begin Data block
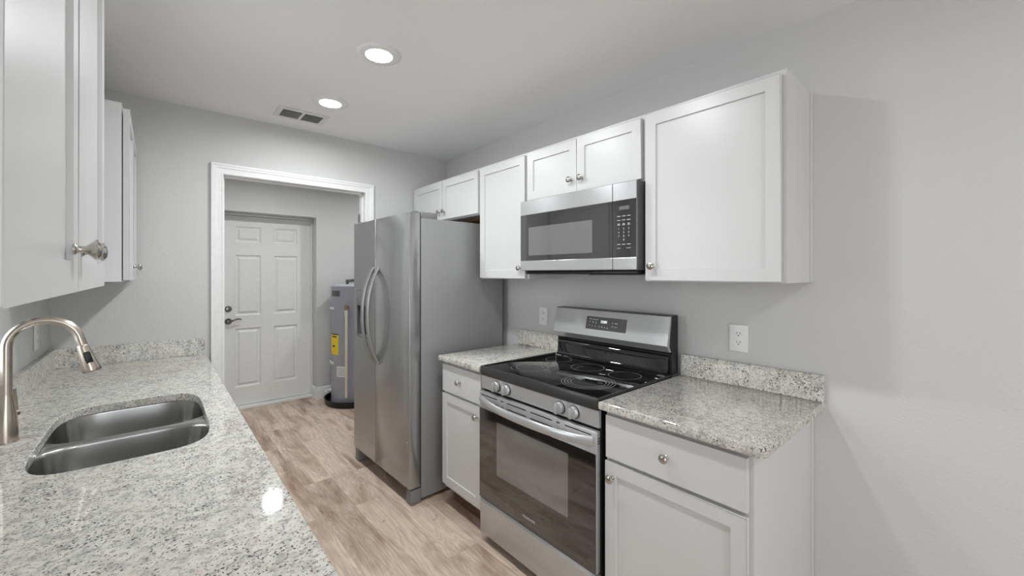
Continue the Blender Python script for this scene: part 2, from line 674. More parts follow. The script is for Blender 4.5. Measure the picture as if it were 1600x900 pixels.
struct('hinge', bm, M['grey'], parent=jamb)

# six panel door in the recess
DY = 5.10


def raised_panel_door(bm, x0, x1, z0, z1, yf, th, panels):
    xs = sorted({x0, x1, *[p[0] for p in panels], *[p[1] for p in panels]})
    zs = sorted({z0, z1, *[p[2] for p in panels], *[p[3] for p in panels]})
    V = {}

    def v(x, z):
        if (x, z) not in V:
            V[(x, z)] = bm.verts.new((x, yf, z))
        return V[(x, z)]
    for a, b in zip(xs, xs[1:]):
        for c, d in zip(zs, zs[1:]):
            if not any(p[0] <= a and b <= p[1] and p[2] <= c and d <= p[3] for p in panels):
                bm.faces.new((v(a, c), v(b, c), v(b, d), v(a, d)))
                continue
            prev = [v(a, c), v(b, c), v(b, d), v(a, d)]
            for ins, dy in ((0.003, 0.006), (0.013, 0.013), (0.024, 0.013), (0.042, 0.002)):
                cur = [bm.verts.new((x, yf + dy, z)) for x, z in ((a + ins, c + ins), (b - ins, c + ins), (b - ins, d - ins), (a + ins, d - ins))]
                for q in range(4):
                    bm.faces.new((prev[q], prev[(q + 1) % 4], cur[(q + 1) % 4], cur[q]))
                prev = cur
            bm.faces.new(prev)
    # back and sides
    B = [bm.verts.new(p) for p in ((x0, yf + th, z0), (x1, yf + th, z0), (x1, yf + th, z1), (x0, yf + th, z1))]
    bm.faces.new(B)
    edge_b = [v(x, z0) for x in xs]
    edge_t = [v(x, z1) for x in xs]
    edge_l = [v(x0, z) for z in zs]
    edge_r = [v(x1, z) for z in zs]
    bm.faces.new(edge_b + [B[1], B[0]])
    bm.faces.new(edge_t + [B[2], B[3]])
    bm.faces.new(edge_l + [B[3], B[0]])
    bm.faces.new(edge_r + [B[2], B[1]])
    return bm


pan = []
for (a, b) in ((0.612, 0.845), (0.965, 1.198)):
    pan += [(a, b, 0.222, 0.835), (a, b, 0.968, 1.600), (a, b, 1.735, 1.900)]
d1 = struct('door_1', raised_panel_door(BM(), WX0 + 0.004, WX1 - 0.004, 0.03, WZ - 0.012, DY, 0.042, pan), M['door'],
            'white six panel exterior door with lever handle and deadbolt', 'door', smooth=0)
bm = BM()
lathe(bm, [(0, 0.030), (0.006, 0.031), (0.010, 0.026), (0.018, 0.020), (0.020, 0.0)], (0.553, DY, 1.042), 'y', 24, -1)
struct('deadbolt', bm, M['chrome'], parent=d1)
bm = BM()
lathe(bm, [(0, 0.031), (0.006, 0.031), (0.012, 0.024), (0.030, 0.013), (0.045, 0.012), (0.047, 0.0)], (0.553, DY, 0.915), 'y', 24, -1)
tube(bm, [(0.553, DY - 0.044, 0.915), (0.580, DY - 0.050, 0.922), (0.610, DY - 0.050, 0.935), (0.640, DY - 0.048, 0.938), (0.665, DY - 0.046, 0.931)],
     [0.010, 0.009, 0.0085, 0.008, 0.006], 12)
struct('lever_handle', bm, M['chrome'], parent=d1)
bm = BM()
box(bm, WX0 + 0.001, WX0 + 0.003, DY - 0.02, DY + 0.05, 0, WZ - 0.002)
box(bm, WX1 - 0.003, WX1 - 0.001, DY - 0.03, DY + 0.05, 0, WZ - 0.002)
box(bm, WX1 - 0.012, WX1 - 0.003, DY - 0.035, DY - 0.006, 0.02, WZ - 0.010, 0.002)
box(bm, WX0 + 0.003, WX1 - 0.003, DY - 0.012, DY - 0.003, WZ - 0.008, WZ + 0.012)
box(bm, WX0 + 0.003, WX1 - 0.003, DY - 0.06, DY + 0.05, 0.0, 0.026, 0.003)
struct('trim_3', bm, M['trim'], 'white weatherstrip frame and threshold of the panel door', 'door frame', smooth=0)
BBP = [(0.0, 0.0), (0.016, 0.0), (0.016, 0.095), (0.012, 0.105), (0.011, 0.118), (0.006, 0.128), (0.0, 0.130)]
bm = BM()
prism(bm, [(YH1 - p[0], p[1]) for p in BBP], 'x', WX1 - 0.0155, HX1)
prism(bm, [(WX1 - p[0], p[1]) for p in BBP], 'y', YH1 - 0.0155, DY - 0.036)
struct('baseboard_laundry', bm, M['trim'], 'white moulded baseboard beside the panel door', 'baseboard', smooth=20)

# ================================================================ shared parts
KNOB = [(0, 0.0085), (0.002, 0.0085), (0.004, 0.0062), (0.006, 0.0052), (0.011, 0.0050), (0.014, 0.0062),
        (0.019, 0.0108), (0.0235, 0.0152), (0.0255, 0.0160), (0.0275, 0.0150), (0.0285, 0.0128), (0.031, 0.0100), (0.0325, 0.0)]


def add_knob(parent, x, y, z, d):
    return obj('knob', lathe(BM(), KNOB, (x, y, z), 'x', 28, d), M['knob'], parent, smooth=35)


def shaker(bm, xf, d, y0, y1, z0, z1, th=0.020, rail=0.066, rec=0.008, flat=False):
    """cabinet front: face at xf looking towards d (-1 / +1), recessed flat panel"""
    xb = xf - d * th
    F = [bm.verts.new(p) for p in ((xf, y0, z0), (xf, y1, z0), (xf, y1, z1), (xf, y0, z1))]
    B = [bm.verts.new(p) for p in ((xb, y0, z0), (xb, y1, z0), (xb, y1, z1), (xb, y0, z1))]
    f = bm.faces.new(F)
    bm.faces.new(B)
    for i in range(4):
        bm.faces.new((F[i], F[(i + 1) % 4], B[(i + 1) % 4], B[i]))
    outer = list(f.edges)
    if not flat:
        bm.normal_update()
        bmesh.ops.inset_region(bm, faces=[f], thickness=rail, depth=0)
        bm.normal_update()
        bmesh.ops.inset_region(bm, faces=[f], thickness=0.0015, depth=0)
        for vv in f.verts:
            vv.co.x = xf - d * rec
    bmesh.ops.bevel(bm, geom=outer, offset=0.0018, segments=2, profile=0.5, affect='EDGES')
    return bm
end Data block
Problem description:
Transcribe the whole listing, character for character, but not its images.

Result for this exercise:
Continue the Blender Python script for this scene: part 2, from line 674. More parts follow. The script is for Blender 4.5. Measure the picture as if it were 1600x900 pixels.
struct('hinge', bm, M['grey'], parent=jamb)

# six panel door in the recess
DY = 5.10


def raised_panel_door(bm, x0, x1, z0, z1, yf, th, panels):
    xs = sorted({x0, x1, *[p[0] for p in panels], *[p[1] for p in panels]})
    zs = sorted({z0, z1, *[p[2] for p in panels], *[p[3] for p in panels]})
    V = {}

    def v(x, z):
        if (x, z) not in V:
            V[(x, z)] = bm.verts.new((x, yf, z))
        return V[(x, z)]
    for a, b in zip(xs, xs[1:]):
        for c, d in zip(zs, zs[1:]):
            if not any(p[0] <= a and b <= p[1] and p[2] <= c and d <= p[3] for p in panels):
                bm.faces.new((v(a, c), v(b, c), v(b, d), v(a, d)))
                continue
            prev = [v(a, c), v(b, c), v(b, d), v(a, d)]
            for ins, dy in ((0.003, 0.006), (0.013, 0.013), (0.024, 0.013), (0.042, 0.002)):
                cur = [bm.verts.new((x, yf + dy, z)) for x, z in ((a + ins, c + ins), (b - ins, c + ins), (b - ins, d - ins), (a + ins, d - ins))]
                for q in range(4):
                    bm.faces.new((prev[q], prev[(q + 1) % 4], cur[(q + 1) % 4], cur[q]))
                prev = cur
            bm.faces.new(prev)
    # back and sides
    B = [bm.verts.new(p) for p in ((x0, yf + th, z0), (x1, yf + th, z0), (x1, yf + th, z1), (x0, yf + th, z1))]
    bm.faces.new(B)
    edge_b = [v(x, z0) for x in xs]
    edge_t = [v(x, z1) for x in xs]
    edge_l = [v(x0, z) for z in zs]
    edge_r = [v(x1, z) for z in zs]
    bm.faces.new(edge_b + [B[1], B[0]])
    bm.faces.new(edge_t + [B[2], B[3]])
    bm.faces.new(edge_l + [B[3], B[0]])
    bm.faces.new(edge_r + [B[2], B[1]])
    return bm


pan = []
for (a, b) in ((0.612, 0.845), (0.965, 1.198)):
    pan += [(a, b, 0.222, 0.835), (a, b, 0.968, 1.600), (a, b, 1.735, 1.900)]
d1 = struct('door_1', raised_panel_door(BM(), WX0 + 0.004, WX1 - 0.004, 0.03, WZ - 0.012, DY, 0.042, pan), M['door'],
            'white six panel exterior door with lever handle and deadbolt', 'door', smooth=0)
bm = BM()
lathe(bm, [(0, 0.030), (0.006, 0.031), (0.010, 0.026), (0.018, 0.020), (0.020, 0.0)], (0.553, DY, 1.042), 'y', 24, -1)
struct('deadbolt', bm, M['chrome'], parent=d1)
bm = BM()
lathe(bm, [(0, 0.031), (0.006, 0.031), (0.012, 0.024), (0.030, 0.013), (0.045, 0.012), (0.047, 0.0)], (0.553, DY, 0.915), 'y', 24, -1)
tube(bm, [(0.553, DY - 0.044, 0.915), (0.580, DY - 0.050, 0.922), (0.610, DY - 0.050, 0.935), (0.640, DY - 0.048, 0.938), (0.665, DY - 0.046, 0.931)],
     [0.010, 0.009, 0.0085, 0.008, 0.006], 12)
struct('lever_handle', bm, M['chrome'], parent=d1)
bm = BM()
box(bm, WX0 + 0.001, WX0 + 0.003, DY - 0.02, DY + 0.05, 0, WZ - 0.002)
box(bm, WX1 - 0.003, WX1 - 0.001, DY - 0.03, DY + 0.05, 0, WZ - 0.002)
box(bm, WX1 - 0.012, WX1 - 0.003, DY - 0.035, DY - 0.006, 0.02, WZ - 0.010, 0.002)
box(bm, WX0 + 0.003, WX1 - 0.003, DY - 0.012, DY - 0.003, WZ - 0.008, WZ + 0.012)
box(bm, WX0 + 0.003, WX1 - 0.003, DY - 0.06, DY + 0.05, 0.0, 0.026, 0.003)
struct('trim_3', bm, M['trim'], 'white weatherstrip frame and threshold of the panel door', 'door frame', smooth=0)
BBP = [(0.0, 0.0), (0.016, 0.0), (0.016, 0.095), (0.012, 0.105), (0.011, 0.118), (0.006, 0.128), (0.0, 0.130)]
bm = BM()
prism(bm, [(YH1 - p[0], p[1]) for p in BBP], 'x', WX1 - 0.0155, HX1)
prism(bm, [(WX1 - p[0], p[1]) for p in BBP], 'y', YH1 - 0.0155, DY - 0.036)
struct('baseboard_laundry', bm, M['trim'], 'white moulded baseboard beside the panel door', 'baseboard', smooth=20)

# ================================================================ shared parts
KNOB = [(0, 0.0085), (0.002, 0.0085), (0.004, 0.0062), (0.006, 0.0052), (0.011, 0.0050), (0.014, 0.0062),
        (0.019, 0.0108), (0.0235, 0.0152), (0.0255, 0.0160), (0.0275, 0.0150), (0.0285, 0.0128), (0.031, 0.0100), (0.0325, 0.0)]


def add_knob(parent, x, y, z, d):
    return obj('knob', lathe(BM(), KNOB, (x, y, z), 'x', 28, d), M['knob'], parent, smooth=35)


def shaker(bm, xf, d, y0, y1, z0, z1, th=0.020, rail=0.066, rec=0.008, flat=False):
    """cabinet front: face at xf looking towards d (-1 / +1), recessed flat panel"""
    xb = xf - d * th
    F = [bm.verts.new(p) for p in ((xf, y0, z0), (xf, y1, z0), (xf, y1, z1), (xf, y0, z1))]
    B = [bm.verts.new(p) for p in ((xb, y0, z0), (xb, y1, z0), (xb, y1, z1), (xb, y0, z1))]
    f = bm.faces.new(F)
    bm.faces.new(B)
    for i in range(4):
        bm.faces.new((F[i], F[(i + 1) % 4], B[(i + 1) % 4], B[i]))
    outer = list(f.edges)
    if not flat:
        bm.normal_update()
        bmesh.ops.inset_region(bm, faces=[f], thickness=rail, depth=0)
        bm.normal_update()
        bmesh.ops.inset_region(bm, faces=[f], thickness=0.0015, depth=0)
        for vv in f.verts:
            vv.co.x = xf - d * rec
    bmesh.ops.bevel(bm, geom=outer, offset=0.0018, segments=2, profile=0.5, affect='EDGES')
    return bm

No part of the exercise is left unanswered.